Blame the Cavaliers' loss to Chaminade on jet lag if you wish, but -- unlike the pairing in the 1982 NCAA tournament -- Virginia's schedule was at least self-inflicted. You also have to give credit to the Silverswords: Chaminade ran from the opening tip, and it worked.

Sampson, Othell Wilson and Ricky Stokes committed six turnovers apiece, and as a team, the Hoos gave the ball away 25 times in an 80-possession game. (That means UVA's turnover percentage was a whopping 30.1. No weasel words here, by the way -- someone in the gym that night counted offensive boards. Anonymous scorekeeper, I salute you.) Arguably, the heroes for the Silverswords were leading scorer Tony Randolph (19 points on 9-of-12 shooting) and starting guard Tim Dunham, who recorded five steals.

Virginia shot poorly at the line (58 percent), but then again so did the Silverswords (63). Perhaps the real surprise was Holland's men sent an NAIA team to the line 33 times. Fatigue did seem to catch up with the Cavaliers in the second half, as the home team went 11-of-19 from the floor to seal the win.

The best Virginia team ... so far

The season after Sampson graduated, Virginia returned to the Final Four as a No. 7 seed by -- somewhat ironically -- slowing the pace to a crawl during its NCAA tournament run. That 1983-84 team effectively brought down the curtain on the most successful four-year run Virginia basketball has ever had -- two Final Fours, three Elite Eights, four Sweet 16s and a .768 win percentage in ACC play.
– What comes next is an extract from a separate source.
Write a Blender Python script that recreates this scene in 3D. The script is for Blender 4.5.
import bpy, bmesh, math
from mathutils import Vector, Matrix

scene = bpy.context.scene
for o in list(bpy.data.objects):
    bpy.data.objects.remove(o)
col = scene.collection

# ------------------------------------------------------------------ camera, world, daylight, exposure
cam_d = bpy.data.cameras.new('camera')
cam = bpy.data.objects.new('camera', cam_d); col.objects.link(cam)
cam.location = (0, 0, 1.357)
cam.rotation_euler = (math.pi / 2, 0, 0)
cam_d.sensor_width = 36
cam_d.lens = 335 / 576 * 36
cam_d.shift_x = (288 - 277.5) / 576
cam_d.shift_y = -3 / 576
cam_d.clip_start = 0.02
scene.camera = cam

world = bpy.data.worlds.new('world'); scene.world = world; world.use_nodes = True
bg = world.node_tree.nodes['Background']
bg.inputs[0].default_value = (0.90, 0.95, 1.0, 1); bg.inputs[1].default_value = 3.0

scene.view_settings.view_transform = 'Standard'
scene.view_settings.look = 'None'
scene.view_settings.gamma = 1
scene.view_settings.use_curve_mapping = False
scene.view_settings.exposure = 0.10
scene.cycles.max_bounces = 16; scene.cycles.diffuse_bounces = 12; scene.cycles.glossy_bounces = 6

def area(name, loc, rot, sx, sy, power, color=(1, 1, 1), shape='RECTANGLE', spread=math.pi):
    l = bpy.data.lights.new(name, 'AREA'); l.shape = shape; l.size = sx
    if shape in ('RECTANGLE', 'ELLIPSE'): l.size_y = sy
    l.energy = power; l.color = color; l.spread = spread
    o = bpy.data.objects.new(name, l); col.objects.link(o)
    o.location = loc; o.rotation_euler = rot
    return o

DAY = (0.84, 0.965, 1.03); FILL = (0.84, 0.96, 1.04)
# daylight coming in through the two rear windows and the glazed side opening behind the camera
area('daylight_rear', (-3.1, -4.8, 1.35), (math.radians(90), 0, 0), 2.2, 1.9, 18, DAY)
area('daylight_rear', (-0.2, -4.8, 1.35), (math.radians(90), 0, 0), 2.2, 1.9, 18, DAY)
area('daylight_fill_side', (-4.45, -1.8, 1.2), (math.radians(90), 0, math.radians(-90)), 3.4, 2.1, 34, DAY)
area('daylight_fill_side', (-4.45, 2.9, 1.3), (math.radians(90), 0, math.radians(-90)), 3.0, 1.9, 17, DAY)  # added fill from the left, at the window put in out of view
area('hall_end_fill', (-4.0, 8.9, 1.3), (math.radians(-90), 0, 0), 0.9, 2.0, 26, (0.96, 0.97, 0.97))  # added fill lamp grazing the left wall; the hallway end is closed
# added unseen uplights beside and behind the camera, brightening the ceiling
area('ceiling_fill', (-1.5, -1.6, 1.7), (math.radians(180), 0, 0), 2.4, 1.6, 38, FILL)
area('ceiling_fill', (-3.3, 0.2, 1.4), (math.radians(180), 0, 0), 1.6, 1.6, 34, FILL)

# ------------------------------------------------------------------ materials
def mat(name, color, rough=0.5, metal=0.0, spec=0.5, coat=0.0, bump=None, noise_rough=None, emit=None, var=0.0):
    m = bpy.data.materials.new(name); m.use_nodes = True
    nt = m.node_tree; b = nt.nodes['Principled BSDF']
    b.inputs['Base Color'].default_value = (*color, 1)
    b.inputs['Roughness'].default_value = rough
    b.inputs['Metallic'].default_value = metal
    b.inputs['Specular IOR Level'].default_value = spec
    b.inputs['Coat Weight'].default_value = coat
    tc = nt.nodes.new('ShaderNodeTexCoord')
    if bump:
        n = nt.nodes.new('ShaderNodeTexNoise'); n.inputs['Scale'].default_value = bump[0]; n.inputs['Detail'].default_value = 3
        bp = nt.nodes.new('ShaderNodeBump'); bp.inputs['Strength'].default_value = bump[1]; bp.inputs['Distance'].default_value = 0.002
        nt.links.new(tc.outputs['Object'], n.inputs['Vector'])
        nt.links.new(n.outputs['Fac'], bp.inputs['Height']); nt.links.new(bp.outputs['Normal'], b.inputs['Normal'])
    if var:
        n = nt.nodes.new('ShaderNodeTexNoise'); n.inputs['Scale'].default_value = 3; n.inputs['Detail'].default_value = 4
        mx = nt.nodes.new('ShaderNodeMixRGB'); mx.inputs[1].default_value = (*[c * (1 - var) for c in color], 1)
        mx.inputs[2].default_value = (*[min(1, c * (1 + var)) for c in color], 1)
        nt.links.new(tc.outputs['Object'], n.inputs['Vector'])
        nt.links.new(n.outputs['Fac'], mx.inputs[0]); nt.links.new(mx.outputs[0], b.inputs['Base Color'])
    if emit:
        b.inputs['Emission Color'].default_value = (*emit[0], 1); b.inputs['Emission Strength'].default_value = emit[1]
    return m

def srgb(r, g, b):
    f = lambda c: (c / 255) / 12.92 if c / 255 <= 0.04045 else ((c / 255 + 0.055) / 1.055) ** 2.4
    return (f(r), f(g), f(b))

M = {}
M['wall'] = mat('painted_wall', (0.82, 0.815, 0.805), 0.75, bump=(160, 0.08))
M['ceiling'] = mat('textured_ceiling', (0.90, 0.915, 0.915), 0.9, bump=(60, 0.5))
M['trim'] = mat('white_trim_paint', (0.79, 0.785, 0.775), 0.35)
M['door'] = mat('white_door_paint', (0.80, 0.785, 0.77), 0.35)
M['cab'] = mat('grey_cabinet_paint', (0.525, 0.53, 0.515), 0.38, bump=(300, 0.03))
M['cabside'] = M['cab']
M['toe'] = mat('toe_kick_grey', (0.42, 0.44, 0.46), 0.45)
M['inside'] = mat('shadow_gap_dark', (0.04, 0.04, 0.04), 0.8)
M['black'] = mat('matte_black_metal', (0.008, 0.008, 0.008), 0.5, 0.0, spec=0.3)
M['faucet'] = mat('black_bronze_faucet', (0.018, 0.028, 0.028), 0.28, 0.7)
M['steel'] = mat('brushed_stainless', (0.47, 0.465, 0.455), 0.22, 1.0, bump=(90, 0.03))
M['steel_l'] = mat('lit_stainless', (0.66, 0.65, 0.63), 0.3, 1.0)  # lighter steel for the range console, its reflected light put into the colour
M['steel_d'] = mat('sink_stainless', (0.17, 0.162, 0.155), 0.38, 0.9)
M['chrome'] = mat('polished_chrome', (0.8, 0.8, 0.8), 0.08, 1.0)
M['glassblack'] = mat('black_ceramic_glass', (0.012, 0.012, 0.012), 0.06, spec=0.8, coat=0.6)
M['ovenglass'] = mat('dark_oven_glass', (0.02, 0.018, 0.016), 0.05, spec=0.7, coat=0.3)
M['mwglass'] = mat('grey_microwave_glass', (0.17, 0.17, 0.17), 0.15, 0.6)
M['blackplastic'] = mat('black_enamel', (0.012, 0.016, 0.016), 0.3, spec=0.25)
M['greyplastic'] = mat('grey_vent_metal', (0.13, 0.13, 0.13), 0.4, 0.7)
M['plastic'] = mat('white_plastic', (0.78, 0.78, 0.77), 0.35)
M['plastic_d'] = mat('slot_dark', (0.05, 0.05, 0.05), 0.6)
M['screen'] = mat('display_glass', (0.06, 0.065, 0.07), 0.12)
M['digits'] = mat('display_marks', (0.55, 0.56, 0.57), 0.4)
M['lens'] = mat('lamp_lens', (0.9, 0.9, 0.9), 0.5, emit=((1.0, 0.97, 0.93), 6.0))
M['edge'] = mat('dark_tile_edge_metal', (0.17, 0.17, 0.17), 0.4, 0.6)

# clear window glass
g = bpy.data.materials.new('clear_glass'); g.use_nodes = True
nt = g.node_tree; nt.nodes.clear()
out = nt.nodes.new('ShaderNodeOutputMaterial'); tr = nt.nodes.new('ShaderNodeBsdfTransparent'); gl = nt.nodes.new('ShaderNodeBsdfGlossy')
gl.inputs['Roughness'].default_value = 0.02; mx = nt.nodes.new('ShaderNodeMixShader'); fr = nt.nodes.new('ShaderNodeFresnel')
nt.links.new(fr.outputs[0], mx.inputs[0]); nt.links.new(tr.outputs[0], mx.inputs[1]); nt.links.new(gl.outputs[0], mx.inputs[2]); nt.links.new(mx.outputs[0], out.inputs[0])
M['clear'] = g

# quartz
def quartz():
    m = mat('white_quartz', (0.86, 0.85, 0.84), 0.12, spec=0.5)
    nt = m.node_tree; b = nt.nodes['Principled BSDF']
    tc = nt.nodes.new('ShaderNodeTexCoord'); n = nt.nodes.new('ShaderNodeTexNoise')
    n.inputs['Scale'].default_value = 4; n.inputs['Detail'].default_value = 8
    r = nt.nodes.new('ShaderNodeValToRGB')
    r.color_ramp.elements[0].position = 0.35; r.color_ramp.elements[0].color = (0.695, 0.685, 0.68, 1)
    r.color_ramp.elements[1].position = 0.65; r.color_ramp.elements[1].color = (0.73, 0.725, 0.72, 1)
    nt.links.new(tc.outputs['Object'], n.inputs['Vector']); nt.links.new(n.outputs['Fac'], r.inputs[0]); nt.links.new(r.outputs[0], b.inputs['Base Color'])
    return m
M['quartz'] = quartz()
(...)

Out of that golden age of Cavalier hoops, I know which team I'd take.

I say the 1980-81 group was the greatest Virginia team in program history. The Cavaliers had not only Sampson but also Lamp (the No. 15 pick in the 1981 NBA draft), plus UVA posted a per-possession scoring margin close to what we've rapidly grown accustomed to seeing from Tony Bennett's men. Unlike the kids nowadays, the Hoos from 34 years ago had to get that job done against opponents such as James Worthy, Sam Perkins, Al Wood, Thurl Bailey, Sidney Lowe, Albert King, Buck Williams, Frank Johnson and Larry Nance.

So in a time-travel-enabled game between Virginia teams labeled Now and Then, I'll take Then. I respect Darion Atkins and Mike Tobey very much, but I have to believe 1981-variety Ralph Sampson would be a pretty tough matchup for them.

Then again, the 2014-15 Cavaliers aren't finished just yet, and a national title would certainly constitute a strong counter-argument. I'm open to persuasion.